Perfection is one of those words that don’t really make sense because it can be defined in so many different ways to so many different people. It’s an ambiguous word. Nothing is also another ambiguous word. So is normal.

What makes it ambiguous? The thoughts of philosophers is what. They say that the world could be completely in our head and not one bit real. If that is the case, why don’t I succeed all the time? Why am I afraid of things? Why do I seem to be defined by other people? Why do I care so much about other people’s opinions? It seems pointless. Philosophers, they have interesting ideas but that’s all they are. Ideas. What does it matter if it’s all in our own head? It affects me more than I want it to. Does that reflect on how much our brains affect us? I’m sure psychologists could find many different reasons as to why I am afraid of things even if it’s all inside my head. Or why I am so affected by my own mind’s creations. Is it possible that I could right now, be in my head and the real world is monitoring my subconscious brain wondering what was going on. It would be ultra confusing. But what’s real (there’s another ambiguous word) is that I’m here and this is what I’m making of it right now. It doesn’t matter what happened or what’s going to happen because they all were or going to be right now at one stage and that was the decision. You could examine why you’d done those things then at that time in that mindset but in reality it doesn’t matter. Maybe it might make you feel better but really the only thing that’s happening now is you.

I have a story, but it’s not the one I’m going to tell you about, I have another more interesting idea that’s going to take place here and it’s going to be exciting, new, interesting, maybe even funny. You may end up with a moral; you may not understand it at all. What you make of it is really none of my business. What I aim to do is to keep you interested by devices such as characterisation and magic. I like to use pictures as narration and quotes that feel meaningful, but are really empty.

***

Life was an interesting notion to Emma. Her celebration of it every year was joyous and all that but it didn’t change anything really except the number which indicated her age. She was only one day older than yesterday but somehow it was more significant than the rest of the days. It gave her a definitive point of reference when it came to the laws of drinking, and having sex.

She was in the library most of the day enjoying the latest book in her collections. It contained action, adventure romance, all the typical things she loved in a book. It transported her to a new world that always finished with happy endings and it didn’t matter what happened afterwards because they were happy just then and there in that moment. That’s what Emma wanted. She wanted something in a book to become real. There was a book where that happened. She had read it recently.
A knock on the door caused her to look up disappointed. Her mother poked her head around and the rest of her body followed. Emma silently remembered the page she was on and closed the book with a firm gentleness.
“Emma darling, we were hoping you would come out and enjoy your birthday cake and open presents with us.”
“Okay mum, just a moment.”

Her mother disappeared as quickly as she appeared and Emma sighed. She checked she still knew which page she was on and carried the book with her how a little kid would a favourite toy: hugged close to her chest, safe in her arms.

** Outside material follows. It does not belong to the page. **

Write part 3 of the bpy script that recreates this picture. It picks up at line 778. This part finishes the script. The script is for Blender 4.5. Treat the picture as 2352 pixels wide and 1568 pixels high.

She was old enough now not to have the excited feeling you get when you open presents. She would miss that but that’s how life goes.

She walked slowly scuffing her feet with her fluffy monster slippers. The big furry craziness of them comforted her as she walked to a bright white kitchen with smiling adult faces and the big round birthday cake. The cake was royal purple and there was edible gold outlining the edges of the cake and shouting to her “happy birthday!” in capital letters. It was extravagant and expensive and it was beautiful. She secretly loved it and that excited feeling crept into her for a moment that didn’t last very long. Ruptures of out of tune singing (happy birthday to you, happy birthday to you, happy birthday to Emma! Happy birthday to you) forced a smile out of her, which she couldn’t stop. The out of tune slightly slurred voices were worse than an out of tune piano and she was quite relieved when the sound stopped even though it had made her involuntarily smile. She blew out the candles. Two of the flames remained and her parents kissed her on both cheeks at the same time. She rolled her eyes and everyone laughed. She blew again pretending she was the big bad wolf in the three little pigs story. The flickering yellow flame blew away in her breath and everyone clapped enthusiastically while the loud chattering of adults started up again. Her mother handed her a big silver knife that dully gleamed and she and her mother’s hands guided the sharp end into the royal purple icing and through the fluffy yellow insides. It touched the bottom and they slid it out. Emma tried to help with the next slice but her mother told her it might be easier if she did the rest.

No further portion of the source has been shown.